Hay dos posibilidades. La primera es que seas una persona que haya tenido o tenga una casa con balcón frente al mar, pongamos por caso en Coma-ruga, Platja d'Aro o la playa de los Eucaliptos. La segunda, en cambio, es que seas alguien como el humilde escritor de este artículo, que en alguna ocasión ha disfrutado de las vacaciones delante de la playa, pero que nunca ha veraneado en un apartamento a primera línea de costa. No es lo mismo. Seas del grupo que seas, tienes que saber que hay una tercera posibilidad en la ecuación, que por nada del mundo pide tener ningún apartamento en la costa y que, de hecho, tampoco requiere estar de vacaciones. Reclama, únicamente, atreverse a creer que leyendo un poema se puede estar de vacaciones y veraneando. Es decir, descansando. Desconectando. Holgazaneando en una tumbona, con chancletas y camiseta de tirantes, desde un balconcito delante del mar, con una mesa oxidada por la sal, una vista precisa del infinito y, sobre todo, un ejemplar de L'estiuejant, el primer libro de poemas de Josep M. Fonalleras y del cual conoces perfectamente al protagonista: tú.
Existe una diferencia importante entre hacer vacaciones y veranear: el primer acto se basa en disfrutar de un derecho laboral, donde sea y haciendo lo que sea, mientras que el segundo se basaba en establecerse en otra residencia diferente del habitual para desconectar. Que hacer vacaciones sea una cosa actual y veranear un verbo conjugado en pasado no depende tanto de la evolución económica y social de la sociedad, que también, sino del hecho de que con un aparato en el bolsillo donde WhatsApp no para de hervir y la sincronización de Google dispara notificaciones cada media hora, desconectar, como debes haber comprobado, es difícil. O imposible, más bien. Tan imposible como tener menos de cincuenta años, haber estudiado dos carreras y un máster, trabajar más de nueve horas al día y pretender tener una segunda residencia delante del mar con una miseria de sueldo. No nos engañemos: el acto de veranear es hoy en día un fósil para la mayoría de mortales. Una palabra con un pie en el pasado, con olor de cuando en el paseo marítimo de cualquier pueblo catalán había más pescadores que vendedores de colchones inflables con forma de cocodrilo, y sin embargo un pie al futuro, o más bien a la ciencia-ficción de un futuro donde la clase media vuelve a veranear, si es que la clase media vuelve a existir nunca. Un verbo, en definitiva, como volar, tan válido como utópico de llevar a cabo. Por eso mismo, tan poético.

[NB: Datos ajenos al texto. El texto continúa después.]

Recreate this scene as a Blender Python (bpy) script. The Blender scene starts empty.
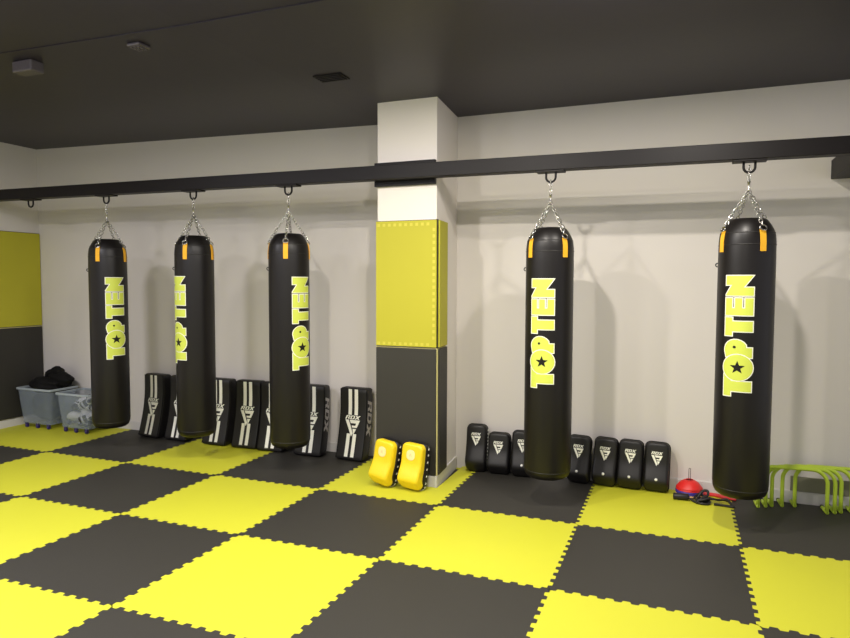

Si L'estiuejant de Josep M. Fonalleras eres tú es precisamente por eso, ya que el 99% de las personas que lean este artículo no habrán hecho las maletas para irse a vivir tres meses en una casa de veraneo en la cual descansar. El presente ya no lo permite, pero sí que permite dejarse llevar por los versos afables, claros y aparentemente sencillos de Fonalleras, que en el primero y mejor poema del libro nos transporta a la terraza de un piso delante de la playa para pasar unos cuantos días, siempre con la mirada puesta al mar, a los bañistas, a los placeres y a los pecados que cada noche alguien comete encima de la arena y a cómo, al día siguiente, el agua los borra todos para volver a empezar. Si veranear es alguna cosa, que sea esta rutina. Cambiar la rutina del día a día por la rutina del no hacer nada, sólo observar el mar, reflexionar sobre aquello que pasa y disfrutar del placer que es vivir pendiente sólo del sonido de las olas, un placer tan inmenso que parece que tenga que provocar un pasmo. Quién sabe si el mismo susto del cual hablaba Giacomo Leopardi en El infinito, el universal poema que el autor italiano escribió observando un matorral que le privaba de ver el horizonte.
El infinito de Fonalleras no tiene ningun seto, sino que es un balcón frente a la playa, al igual que el de Verdaguer era "un promontori que domina/ les ones de la mar" en su poema Vora la mar, pero por suerte el horizonte de L'estiuejant del cual somos protagonistas no nos chafa ni nos pesa, como le pasa a Verdaguer ante la inmensidad del mar y de "llur grandesa", sino que más bien nos ahoga, pero no pasa nada. Cuando la vida es una experiencia inundada en un balcón con olor de salitre, dos tumbonas bajo el toldo, una copita de vino blanco y el teléfono móvil apagado, veranear vuelve a ser un verbo que se puede conjugar en presente. Tenía razón Leopardi: cuando la vida es eso, evidentemente naufragar es dulce en este mar.